J.R. Graham was riding a stationary bike in the training room Friday when the Twins' ninth-inning rally began. As the first few batters got on base, Graham headed toward the dugout to watch the rally.

Until he ran into fellow reliever Ryan Pressly in the clubhouse, that is. "Pressly was like, 'Get back in there! You'll mess it up!' " Graham said. "You can't change anything — wherever you were, you stay there. Pressly got pretty mad. So I went back to the bike. I didn't see the homer."

Truthfully, neither did Brian Dozier, who hit it, capping the Twins' seven-run, ninth-inning rally in an 8-6 victory over Detroit. The walk-off homer, his second of the week, was the lead story on ESPN's "SportsCenter," and it was replayed thousands of times on social media. But Dozier said he was asleep by 12:30 a.m., "just exhausted," he said by a long day and a thrilling night. His phone was flooded with text messages, but Dozier said his climactic role in the highest-scoring ninth inning in Twins history was already behind him. "It's a new day. Another game today," Dozier said. "No time to stop."

There was no stopping him as he circled the bases Friday, the first 90 feet of which was spent shouting at teammates on the bench. What was he saying? "I honestly don't know. It was just a flood of emotions by that point, after all we'd done to get to that point," Dozier said. "I just started yelling."

Did the Twins still feel the thrill of that win a day later? "I think we do," manager Paul Molitor said. "You can never guarantee that an incredible finish will influence the next game, but subconsciously, heading into today's game and not [being] 0-2 in the series and not being 2-9 [on the season against Detroit], it kind of lightens the burden a little bit."

May fine where he is

The Twins rotation probably won't include Trevor May after the All-Star break, not at first. But Molitor said he's not inclined to return the righthander to Class AAA Rochester, either.

"There is enough opinion here that we still want to find out what we have out there [in May] before we would think about maybe getting him back into the Triple-A rotation," Molitor said. "If we needed a starter, he would probably be a guy who could fairly rapidly get into a starter role because of his youth and makeup. … I don't think it would take [him] long to get back into that role."

Etc.

• Oswaldo Arcia has hit seven home runs in his past 11 games at Rochester, but Molitor said he's not certain how soon the 24-year-old slugger will return to the majors, mostly because the Twins like their current outfielders. "I'm happy he's doing well … [but] you think about where he would get an opportunity to play," Molitor said. "Does he have enough value to be a bench player here? Possibly."

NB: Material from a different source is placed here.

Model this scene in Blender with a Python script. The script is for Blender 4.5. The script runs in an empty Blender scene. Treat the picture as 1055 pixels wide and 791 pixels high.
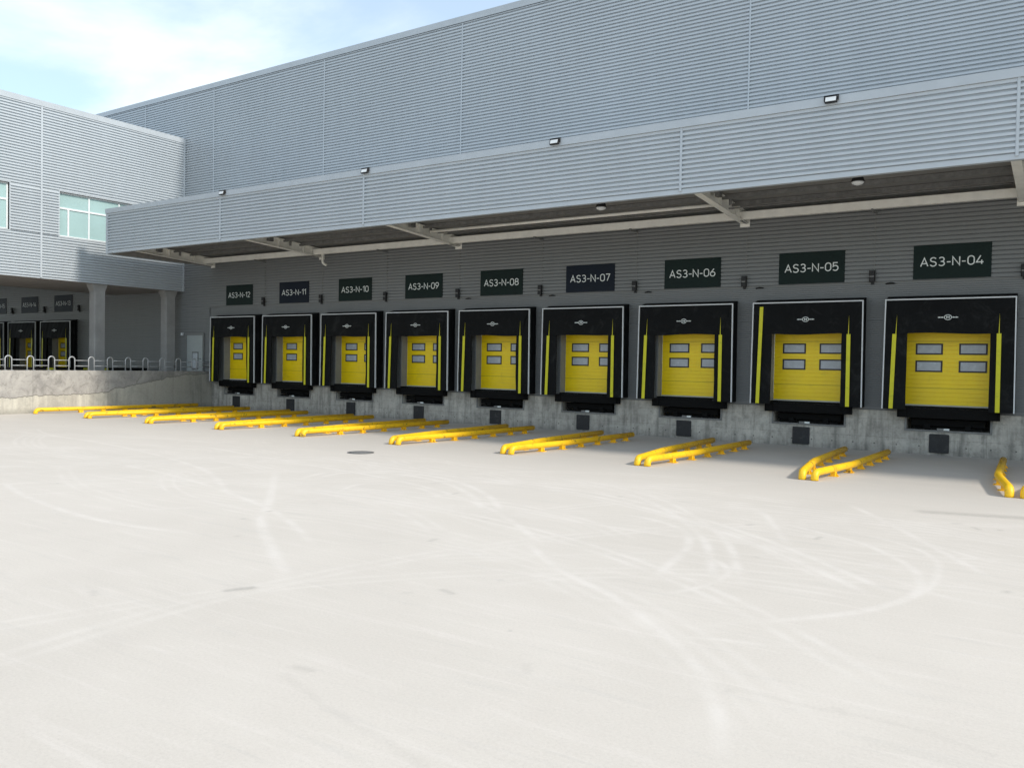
import bpy, math, random
from mathutils import Vector, Matrix
random.seed(7)
S = bpy.context.scene
COL = S.collection

# ------------------------------------------------------------------ camera
cam_d = bpy.data.cameras.new('camera'); cam = bpy.data.objects.new('camera', cam_d); COL.objects.link(cam)
cam_d.sensor_width = 36.0; cam_d.lens = 862.652 / 1055 * 36; cam_d.clip_start = .1; cam_d.clip_end = 3000
yaw, pitch, roll = (math.radians(a) for a in (33.5228, -1.3045, 1.0313))
fw = Vector((-math.sin(yaw) * math.cos(pitch), math.cos(yaw) * math.cos(pitch), math.sin(pitch)))
r0 = Vector((math.cos(yaw), math.sin(yaw), 0)); u0 = r0.cross(fw)
rr = math.cos(roll) * r0 + math.sin(roll) * u0
uu = -math.sin(roll) * r0 + math.cos(roll) * u0
M = Matrix((rr, uu, -fw)).transposed().to_4x4(); M.translation = Vector((0, -27.0, 2.39))
cam.matrix_world = M
S.camera = cam

# ------------------------------------------------------------------ world, sun, exposure
SUN_EL, SUN_ROT = math.radians(37.5), math.radians(88.0)      # the sun stands to the right, a touch behind the wall
W = bpy.data.worlds.new('World'); S.world = W; W.use_nodes = True
nt = W.node_tree; nt.nodes.clear()
def N(t, kind, **kw):
    n = t.nodes.new(kind)
    for k, v in kw.items(): setattr(n, k, v)
    return n
out = N(nt, 'ShaderNodeOutputWorld'); bg = N(nt, 'ShaderNodeBackground'); bg.inputs[1].default_value = .145
sky = N(nt, 'ShaderNodeTexSky', sky_type='NISHITA', sun_disc=False, sun_elevation=SUN_EL, sun_rotation=SUN_ROT,
        altitude=20, air_density=1.0, dust_density=.8, ozone_density=1.0)
geo = N(nt, 'ShaderNodeTexCoord'); sep = N(nt, 'ShaderNodeSeparateXYZ')
nt.links.new(geo.outputs['Generated'], sep.inputs[0])
zc = N(nt, 'ShaderNodeMath', operation='MAXIMUM'); zc.inputs[1].default_value = .06; nt.links.new(sep.outputs[2], zc.inputs[0])
zp = N(nt, 'ShaderNodeMath', operation='ADD'); zp.inputs[1].default_value = .18; nt.links.new(zc.outputs[0], zp.inputs[0])
dx = N(nt, 'ShaderNodeMath', operation='DIVIDE'); nt.links.new(sep.outputs[0], dx.inputs[0]); nt.links.new(zp.outputs[0], dx.inputs[1])
dy = N(nt, 'ShaderNodeMath', operation='DIVIDE'); nt.links.new(sep.outputs[1], dy.inputs[0]); nt.links.new(zp.outputs[0], dy.inputs[1])
cmb = N(nt, 'ShaderNodeCombineXYZ'); nt.links.new(dx.outputs[0], cmb.inputs[0]); nt.links.new(dy.outputs[0], cmb.inputs[1])
cn = N(nt, 'ShaderNodeTexNoise'); cn.inputs['Scale'].default_value = 1.25; cn.inputs['Detail'].default_value = 7; cn.inputs['Roughness'].default_value = .55; cn.inputs['Distortion'].default_value = .35
nt.links.new(cmb.outputs[0], cn.inputs['Vector'])
cr = N(nt, 'ShaderNodeMapRange', interpolation_type='SMOOTHSTEP'); cr.inputs['From Min'].default_value = .40; cr.inputs['From Max'].default_value = .66
cr.inputs['To Min'].default_value = .38; cr.inputs['To Max'].default_value = .92
nt.links.new(cn.outputs[0], cr.inputs['Value'])
mx = N(nt, 'ShaderNodeMix', data_type='RGBA'); nt.links.new(cr.outputs[0], mx.inputs[0])
tint = N(nt, 'ShaderNodeMix', data_type='RGBA', blend_type='MULTIPLY'); tint.inputs[0].default_value = 1; tint.inputs[7].default_value = (.90, 1.08, 1.11, 1)
nt.links.new(sky.outputs[0], tint.inputs[6]); nt.links.new(tint.outputs[2], mx.inputs[6])
mx.inputs[7].default_value = (5.3, 5.8, 6.2, 1)
nt.links.new(mx.outputs[2], bg.inputs[0]); nt.links.new(bg.outputs[0], out.inputs[0])
sd = bpy.data.lights.new('sun', 'SUN'); sun = bpy.data.objects.new('sun', sd); COL.objects.link(sun)
sd.energy = 2.5; sd.angle = math.radians(6); sd.color = (1, .935, .84)
to_sun = Vector((math.cos(SUN_EL) * math.sin(SUN_ROT), math.cos(SUN_EL) * math.cos(SUN_ROT), math.sin(SUN_EL)))
sun.rotation_euler = to_sun.to_track_quat('Z', 'Y').to_euler(); sun.location = (20, 5, 40)
S.view_settings.view_transform = 'Standard'; S.view_settings.look = 'None'
S.view_settings.exposure = 0.54; S.view_settings.gamma = 1.0; S.view_settings.use_curve_mapping = False

# ------------------------------------------------------------------ helpers
class MB:
    def __init__(s): s.v = []; s.f = []; s.sm = []
    def quad(s, *p, smooth=False):
        b = len(s.v); s.v += [tuple(q) for q in p]; s.f.append(tuple(range(b, b + len(p)))); s.sm.append(smooth)
    def box(s, x0, x1, y0, y1, z0, z1):
        b = len(s.v)
        s.v += [(x, y, z) for z in (z0, z1) for y in (y0, y1) for x in (x0, x1)]
        for q in ((0, 2, 3, 1), (4, 5, 7, 6), (0, 1, 5, 4), (2, 6, 7, 3), (0, 4, 6, 2), (1, 3, 7, 5)):
            s.f.append(tuple(b + i for i in q)); s.sm.append(False)
        return s
    def cbox(s, x0, x1, y0, y1, z0, z1, c=.01):                        # box with chamfered vertical (front) edges
        return s.prism([(x0 + c, y0), (x1 - c, y0), (x1, y0 + c), (x1, y1), (x0, y1), (x0, y0 + c)], z0, z1)
    def prism(s, pts, z0, z1, axis='z'):
        def P(a, b_, c):
            return {'z': (a, b_, c), 'y': (a, c, b_), 'x': (c, a, b_)}[axis]
        b = len(s.v); n = len(pts)
        s.v += [P(a, q, z0) for a, q in pts] + [P(a, q, z1) for a, q in pts]
        s.f.append(tuple(b + i for i in range(n))[::-1]); s.f.append(tuple(b + n + i for i in range(n))); s.sm += [False, False]
        for i in range(n):
            j = (i + 1) % n; s.f.append((b + i, b + j, b + n + j, b + n + i)); s.sm.append(False)
        return s
    def tube(s, pts, r, seg=10, cap=True, r_end=None):
        pts = [Vector(p) for p in pts]; rings = []; n = len(pts)
        for i, p in enumerate(pts):
            d = (pts[min(i + 1, n - 1)] - pts[max(i - 1, 0)]).normalized()
            a = Vector((0, 0, 1)) if abs(d.z) < .9 else Vector((1, 0, 0))
            if rings_prev := getattr(s, '_pa', None) if i else None: a = rings_prev
            e1 = (a - d * a.dot(d)).normalized(); e2 = d.cross(e1); s._pa = e1
            rad = r if not isinstance(r, (list, tuple)) else r[i]
            b = len(s.v)
            s.v += [tuple(p + rad * (math.cos(2 * math.pi * k / seg) * e1 + math.sin(2 * math.pi * k / seg) * e2)) for k in range(seg)]
            rings.append(b)
        for a, b in zip(rings, rings[1:]):
            for k in range(seg):
                s.f.append((a + k, a + (k + 1) % seg, b + (k + 1) % seg, b + k)); s.sm.append(True)
        if cap:
            s.f.append(tuple(rings[0] + k for k in range(seg))[::-1]); s.f.append(tuple(rings[-1] + k for k in range(seg))); s.sm += [False, False]
        return s
    def lathe(s, prof, c, seg=20):
        rings = []
        for r, z in prof:
            b = len(s.v); s.v += [(c[0] + r * math.cos(2 * math.pi * k / seg), c[1] + r * math.sin(2 * math.pi * k / seg), c[2] + z) for k in range(seg)]; rings.append(b)
        for a, b in zip(rings, rings[1:]):
            for k in range(seg): s.f.append((a + k, a + (k + 1) % seg, b + (k + 1) % seg, b + k)); s.sm.append(True)
        s.f.append(tuple(rings[0] + k for k in range(seg))[::-1]); s.f.append(tuple(rings[-1] + k for k in range(seg))); s.sm += [True, True]
        return s
    def build(s, name, mat, parent=None, bevel=0):
        me = bpy.data.meshes.new(name); me.from_pydata(s.v, [], s.f); me.update()
        me.polygons.foreach_set('use_smooth', s.sm)
        me.materials.append(mat)
        o = bpy.data.objects.new(name, me); COL.objects.link(o)
        if parent: o.parent = parent
        import bmesh
        b = bmesh.new(); b.from_mesh(me); bmesh.ops.recalc_face_normals(b, faces=b.faces) if s.closed() else None; b.to_mesh(me); b.free()
        if bevel:
            m = o.modifiers.new('bevel', 'BEVEL'); m.width = bevel; m.segments = 2; m.limit_method = 'ANGLE'
        return o
    def closed(s): return not getattr(s, 'open', False)
    # ribbed metal sheet: runs along a (x or y), stacked in z. out = outward direction sign; plane at 'p'
    def ribs(s, axis, a0, a1, z0, z1, p, out, pitch=.125, depth=.065, prof='wall'):
        s.open = True
        if prof == 'wall': pr = [(0, 0), (.32, 0), (.37, 1), (.85, 1), (1.0, 0)]     # valley, slope, crest, slope
        elif prof == 'low': pr = [(0, 0), (.22, 0), (.25, 1), (.96, 1), (1.0, 0)]
        elif prof == 'fine': pr = [(0, 0), (.22, 0), (.3, 1), (.92, 1), (1.0, 0)]
        else: pr = [(0, 1), (.88, 1), (.91, 0), (.97, 0), (1.0, 1)]
        zs = []; z = z0; eps = 1e-5
        while z < z1 - eps:
            for t, d in pr[:-1]:
                zz = z + t * pitch
                if zz < z1: zs.append((zz, d))
            z += pitch
        zs.append((z1, zs[-1][1]))
        def P(a, zz, d):
            q = p + out * d * depth
            return (a, q, zz) if axis == 'x' else (q, a, zz)
        flip = (axis == 'x') == (out > 0)
        b = len(s.v)
        for zz, d in zs: s.v += [P(a0, zz, d), P(a1, zz, d)]
        for i in range(len(zs) - 1):
            k = b + 2 * i; q = (k, k + 1, k + 3, k + 2)
            s.f.append(q[::-1] if flip else q); s.sm.append(False)
        return s
def empty(name, loc=(0, 0, 0), rz=0):
    o = bpy.data.objects.new(name, None); COL.objects.link(o); o.location = loc; o.rotation_euler = (0, 0, rz); o.empty_display_size = .3; return o
def tag(o, label=None, cat=None, group=None, kind=None):
    for k, v in (('label', label), ('category', cat), ('group', group), ('kind', kind)):
        if v: o[k] = v
    return o
def copy_tree(o, parent=None):
    c = o.copy(); COL.objects.link(c)
    if parent: c.parent = parent
    for ch in list(o.children): copy_tree(ch, c)
    return c
def text_mesh(txt, name, mat, parent, width, height, loc, offset=.0, thick=.004, facing='-y'):
    cu = bpy.data.curves.new('txt', 'FONT'); cu.body = txt; cu.offset = offset; cu.extrude = .5; cu.align_x = 'LEFT'; cu.resolution_u = 4
    t = bpy.data.objects.new('txt', cu); COL.objects.link(t)
    dg = bpy.context.evaluated_depsgraph_get(); me = bpy.data.meshes.new_from_object(t.evaluated_get(dg))
    bpy.data.objects.remove(t); bpy.data.curves.remove(cu)
    xs = [v.co.x for v in me.vertices]; ys = [v.co.y for v in me.vertices]
    cx, cy = (min(xs) + max(xs)) / 2, (min(ys) + max(ys)) / 2; sx = width / (max(xs) - min(xs)); sy = height / (max(ys) - min(ys))
    for v in me.vertices:
        x, y, z = v.co; v.co = ((x - cx) * sx, -z * 2 * thick, (y - cy) * sy)
    me.materials.clear(); me.materials.append(mat); me.name = name
    o = bpy.data.objects.new(name, me); COL.objects.link(o); o.parent = parent; o.location = loc
    return o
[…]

• Outfielder Byron Buxton spends most of his time in the dugout during games squeezing a rubber ball with his injured left hand, strengthening the thumb. The Twins haven't determined when he can resume swinging a bat, Buxton said, but he expects to begin shortly after the All-Star break.

• Class AA Chattanooga outfielder Max Kepler, who withdrew from Sunday's Futures Game in Cincinnati due to a shoulder injury, was put on the seven-day disabled list. The injury is not considered serious.

• Lester Oliveros, a Class AAA righthander who has pitched in 27 games for the Twins since 2011, was placed on the disabled list by Rochester after experiencing shoulder pain. Oliveros, 3-2 with a 3.79 ERA this year for the Red Wings, will undergo a magnetic resonance imaging exam.

• Former Texas closer Neftali Feliz, a free agent whom the Twins had inquired about, signed with the Tigers and pitched the eighth inning Saturday.